Monday, January 2, 2012

Oh, hey Rondo!!

Made a deal with A today. She has been bugging me to buy Apple Jacks for about 3 weeks. So today I told her if she could go 3 days without a tantrum I would take her to the grocery store and buy her Apple Jacks. She agrees. I ask her what a tantrum is, she replies "When I whine and cry and kick my legs..." Deal lasted 30 minutes, I won. Maybe 3 hours was a more realistic goal.

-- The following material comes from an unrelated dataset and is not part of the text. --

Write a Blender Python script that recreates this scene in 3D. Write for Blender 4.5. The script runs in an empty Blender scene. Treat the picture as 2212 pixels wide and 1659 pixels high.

Then we ran some errands with Nanny. We make a stop at McDonald's drive-thru to get the kids smoothies. From McDonald's we go to the Paper Store to do some exchanging. I stay in car with kids and Nanny goes into store. CJ starts yelling "Help" from the backseat because he spills the smoothy. Wonderful. I grab the wipes, go around to the other side of the car and start cleaning him up. I had a few choice words as I'm cleaning and then I notice a gentleman waiting to get into his car, but I was kind of in the way...I look up to Rajon Rondo. Awesome. I was so embarrassed at him overhearing my annoyance of cleaning up a 2 year old, than I sheepishly smiled and ran back to the driver's seat. But really, who gives a 2 year old a smoothy??? My bad.